Le correnti della magistratura, in perenne contrasto, si sono trovate d’accordo contro il commissario d’esame che aveva criticato gli aspiranti magistrati in gran parte bocciati al concorso
Non c’è che da condividere l’editoriale di Antonio Polito, uscito ieri sul Corriere, a proposito dell’istruzione che offre la scuola italiana ai suoi giovani, se molti quindicenni, come ha denunciato qualche giorno fa Save the Children, non comprendono i testi che leggono. E va condiviso anche l’allarme che si è aggiunto proprio martedì, quando è stato comunicato l’esito catastrofico del concorso per la magistratura, superato da soli 220 candidati su quasi quattromila.

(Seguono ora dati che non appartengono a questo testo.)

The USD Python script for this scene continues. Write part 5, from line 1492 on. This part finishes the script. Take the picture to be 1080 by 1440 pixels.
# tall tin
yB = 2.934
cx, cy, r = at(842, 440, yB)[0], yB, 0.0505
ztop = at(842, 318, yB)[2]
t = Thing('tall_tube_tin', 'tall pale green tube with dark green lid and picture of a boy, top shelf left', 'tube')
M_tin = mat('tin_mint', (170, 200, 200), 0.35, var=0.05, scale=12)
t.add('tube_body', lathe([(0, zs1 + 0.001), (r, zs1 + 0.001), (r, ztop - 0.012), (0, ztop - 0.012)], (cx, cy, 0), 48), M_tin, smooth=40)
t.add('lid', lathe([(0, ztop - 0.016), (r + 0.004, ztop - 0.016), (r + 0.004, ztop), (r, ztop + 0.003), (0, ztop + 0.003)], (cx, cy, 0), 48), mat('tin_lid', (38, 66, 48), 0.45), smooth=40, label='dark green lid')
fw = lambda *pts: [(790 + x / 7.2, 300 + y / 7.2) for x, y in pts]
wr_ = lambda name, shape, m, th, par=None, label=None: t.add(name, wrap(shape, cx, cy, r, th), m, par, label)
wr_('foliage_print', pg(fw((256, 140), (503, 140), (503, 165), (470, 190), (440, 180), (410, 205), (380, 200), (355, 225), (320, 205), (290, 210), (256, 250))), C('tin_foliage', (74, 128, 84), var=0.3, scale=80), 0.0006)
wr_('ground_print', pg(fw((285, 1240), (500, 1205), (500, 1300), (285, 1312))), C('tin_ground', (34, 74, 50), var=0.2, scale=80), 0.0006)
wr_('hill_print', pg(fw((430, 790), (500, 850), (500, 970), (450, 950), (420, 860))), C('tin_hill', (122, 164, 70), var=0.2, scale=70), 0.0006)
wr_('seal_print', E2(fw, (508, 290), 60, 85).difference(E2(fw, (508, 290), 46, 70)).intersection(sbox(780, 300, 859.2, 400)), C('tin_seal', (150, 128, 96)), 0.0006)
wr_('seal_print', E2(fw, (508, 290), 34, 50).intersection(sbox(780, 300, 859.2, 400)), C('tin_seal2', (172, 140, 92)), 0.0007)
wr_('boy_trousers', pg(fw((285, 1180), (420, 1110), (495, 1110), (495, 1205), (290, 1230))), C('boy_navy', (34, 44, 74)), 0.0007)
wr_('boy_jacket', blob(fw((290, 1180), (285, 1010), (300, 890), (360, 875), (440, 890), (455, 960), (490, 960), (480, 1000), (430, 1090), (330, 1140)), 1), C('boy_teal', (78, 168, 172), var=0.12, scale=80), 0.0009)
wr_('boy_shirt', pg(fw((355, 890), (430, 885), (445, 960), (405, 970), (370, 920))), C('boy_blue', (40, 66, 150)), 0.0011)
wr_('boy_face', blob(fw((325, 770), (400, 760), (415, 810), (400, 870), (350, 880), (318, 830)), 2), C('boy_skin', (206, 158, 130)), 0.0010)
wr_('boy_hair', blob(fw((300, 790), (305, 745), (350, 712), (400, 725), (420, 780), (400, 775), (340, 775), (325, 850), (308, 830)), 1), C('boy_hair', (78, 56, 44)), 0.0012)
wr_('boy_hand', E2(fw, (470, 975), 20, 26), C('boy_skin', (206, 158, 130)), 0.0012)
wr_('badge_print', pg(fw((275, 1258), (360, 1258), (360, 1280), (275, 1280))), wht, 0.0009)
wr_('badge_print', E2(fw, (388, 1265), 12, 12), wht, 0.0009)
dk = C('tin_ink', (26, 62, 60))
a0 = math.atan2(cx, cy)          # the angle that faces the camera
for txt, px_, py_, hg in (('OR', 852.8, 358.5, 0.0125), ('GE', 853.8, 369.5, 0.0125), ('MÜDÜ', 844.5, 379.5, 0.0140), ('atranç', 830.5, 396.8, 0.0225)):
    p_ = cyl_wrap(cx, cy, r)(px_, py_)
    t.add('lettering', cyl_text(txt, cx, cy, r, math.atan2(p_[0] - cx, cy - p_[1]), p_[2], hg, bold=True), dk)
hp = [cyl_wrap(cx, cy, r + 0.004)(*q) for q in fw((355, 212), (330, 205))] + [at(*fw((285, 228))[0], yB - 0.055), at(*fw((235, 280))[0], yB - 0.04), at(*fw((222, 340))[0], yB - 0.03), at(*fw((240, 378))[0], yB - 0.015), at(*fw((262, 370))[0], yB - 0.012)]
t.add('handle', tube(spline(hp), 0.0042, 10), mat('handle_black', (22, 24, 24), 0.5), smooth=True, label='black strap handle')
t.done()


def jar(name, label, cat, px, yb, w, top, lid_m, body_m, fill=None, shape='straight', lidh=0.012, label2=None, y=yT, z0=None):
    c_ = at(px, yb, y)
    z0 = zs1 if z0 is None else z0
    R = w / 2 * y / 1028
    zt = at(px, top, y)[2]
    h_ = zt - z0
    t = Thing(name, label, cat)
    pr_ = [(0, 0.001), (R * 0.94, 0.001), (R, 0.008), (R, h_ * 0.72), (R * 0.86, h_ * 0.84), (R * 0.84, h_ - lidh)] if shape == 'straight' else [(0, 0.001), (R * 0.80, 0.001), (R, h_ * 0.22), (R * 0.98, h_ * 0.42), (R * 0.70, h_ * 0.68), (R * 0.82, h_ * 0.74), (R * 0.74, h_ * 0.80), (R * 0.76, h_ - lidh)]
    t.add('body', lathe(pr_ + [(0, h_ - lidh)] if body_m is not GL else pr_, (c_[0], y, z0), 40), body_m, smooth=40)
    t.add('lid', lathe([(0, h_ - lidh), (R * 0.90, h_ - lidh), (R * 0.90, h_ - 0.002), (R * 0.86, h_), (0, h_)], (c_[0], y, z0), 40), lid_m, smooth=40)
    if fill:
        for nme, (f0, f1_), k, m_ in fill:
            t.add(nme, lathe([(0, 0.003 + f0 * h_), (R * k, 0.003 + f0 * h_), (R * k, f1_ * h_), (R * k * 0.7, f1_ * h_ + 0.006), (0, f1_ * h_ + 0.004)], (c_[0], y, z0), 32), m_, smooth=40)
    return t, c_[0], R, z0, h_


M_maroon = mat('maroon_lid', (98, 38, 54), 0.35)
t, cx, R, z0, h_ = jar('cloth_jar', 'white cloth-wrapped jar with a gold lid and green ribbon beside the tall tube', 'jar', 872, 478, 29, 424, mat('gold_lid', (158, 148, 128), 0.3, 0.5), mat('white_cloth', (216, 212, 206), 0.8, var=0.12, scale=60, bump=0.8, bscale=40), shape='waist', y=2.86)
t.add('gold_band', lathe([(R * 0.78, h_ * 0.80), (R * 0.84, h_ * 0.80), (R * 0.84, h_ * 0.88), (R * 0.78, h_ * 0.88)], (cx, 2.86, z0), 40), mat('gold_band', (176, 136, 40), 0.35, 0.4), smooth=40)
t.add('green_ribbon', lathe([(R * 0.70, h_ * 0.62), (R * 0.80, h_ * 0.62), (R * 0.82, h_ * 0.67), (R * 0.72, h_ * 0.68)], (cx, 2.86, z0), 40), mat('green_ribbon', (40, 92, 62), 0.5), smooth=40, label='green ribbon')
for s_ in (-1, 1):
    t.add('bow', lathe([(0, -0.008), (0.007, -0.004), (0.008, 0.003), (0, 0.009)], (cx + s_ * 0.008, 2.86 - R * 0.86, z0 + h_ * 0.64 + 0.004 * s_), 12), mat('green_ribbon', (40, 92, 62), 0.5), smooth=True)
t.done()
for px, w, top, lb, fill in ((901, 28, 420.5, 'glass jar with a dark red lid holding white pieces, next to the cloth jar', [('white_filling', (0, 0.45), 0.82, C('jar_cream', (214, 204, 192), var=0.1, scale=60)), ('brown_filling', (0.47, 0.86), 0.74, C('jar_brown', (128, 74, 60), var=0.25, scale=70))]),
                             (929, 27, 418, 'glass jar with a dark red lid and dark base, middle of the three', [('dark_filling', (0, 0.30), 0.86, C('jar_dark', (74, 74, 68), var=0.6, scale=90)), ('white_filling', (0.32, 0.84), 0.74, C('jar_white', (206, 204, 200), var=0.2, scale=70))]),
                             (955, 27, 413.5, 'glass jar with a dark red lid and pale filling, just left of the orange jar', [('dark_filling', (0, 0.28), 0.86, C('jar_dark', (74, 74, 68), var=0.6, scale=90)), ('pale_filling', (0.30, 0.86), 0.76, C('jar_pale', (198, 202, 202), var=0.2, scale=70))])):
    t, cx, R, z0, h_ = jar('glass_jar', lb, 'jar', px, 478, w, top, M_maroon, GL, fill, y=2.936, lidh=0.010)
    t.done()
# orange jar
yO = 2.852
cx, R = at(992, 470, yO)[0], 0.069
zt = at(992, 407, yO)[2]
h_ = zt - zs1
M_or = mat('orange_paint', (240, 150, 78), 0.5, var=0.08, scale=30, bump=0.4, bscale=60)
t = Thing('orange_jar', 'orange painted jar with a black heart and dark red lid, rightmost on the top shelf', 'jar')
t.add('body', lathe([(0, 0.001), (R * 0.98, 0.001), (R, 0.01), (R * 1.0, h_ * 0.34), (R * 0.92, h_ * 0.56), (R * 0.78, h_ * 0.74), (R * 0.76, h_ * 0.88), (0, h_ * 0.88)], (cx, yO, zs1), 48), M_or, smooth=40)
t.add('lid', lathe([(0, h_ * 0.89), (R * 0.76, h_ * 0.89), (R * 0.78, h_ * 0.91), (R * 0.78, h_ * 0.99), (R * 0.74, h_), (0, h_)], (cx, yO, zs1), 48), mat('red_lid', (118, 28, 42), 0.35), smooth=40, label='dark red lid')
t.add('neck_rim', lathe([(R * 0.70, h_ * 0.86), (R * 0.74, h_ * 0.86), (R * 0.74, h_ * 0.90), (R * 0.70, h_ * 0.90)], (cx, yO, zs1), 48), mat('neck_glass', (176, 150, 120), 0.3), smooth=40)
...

La stragrande maggioranza è stata bocciata nella prova scritta non perché, come si diceva una volta, non ha studiato abbastanza, ma per ragioni ben più gravi: e cioè perché non dispone di capacità argomentative e linguistiche, mostrando nella scrittura «schemi preconfezionati, senza una grande capacità di ragionamento, scarsa originalità, in alcuni casi errori marchiani di concetto, diritto e grammatica».
Dunque, non si tratta (solo né soprattutto) di carenze tecniche. Tuttavia, lo sfacelo non è tale da turbare né l’ala conservatrice delle toghe (Magistratura Indipendente) né l’ala progressista (Magistratura Democratica), che pur essendo in perenne battibecco si sono trovate per una volta concordi nel denunciare la severità del commissario d’esame Luca Poniz. Come quei genitori che non trovano di meglio che prendersela con il professore quando il figlio viene rimandato. Così, ieri s’è udito a destra lo squillo di trombetta minimizzante e a sinistra ha risposto un analogo squillo con il comune sospetto che si sia trattato di un giudizio «ingeneroso», di un «rigore incomprensibilmente estremo» e con accenti anche ironici («se il problema è la divisione in sillabe ci sono i correttori automatici…»). La prima regola a cui dovrebbero attenersi i magistrati sarebbe quella di rispettare le sentenze dei giudici. E questo non è proprio un bell’esempio (per i futuri colleghi) né quanto a etica professionale né quanto ad argomentazione.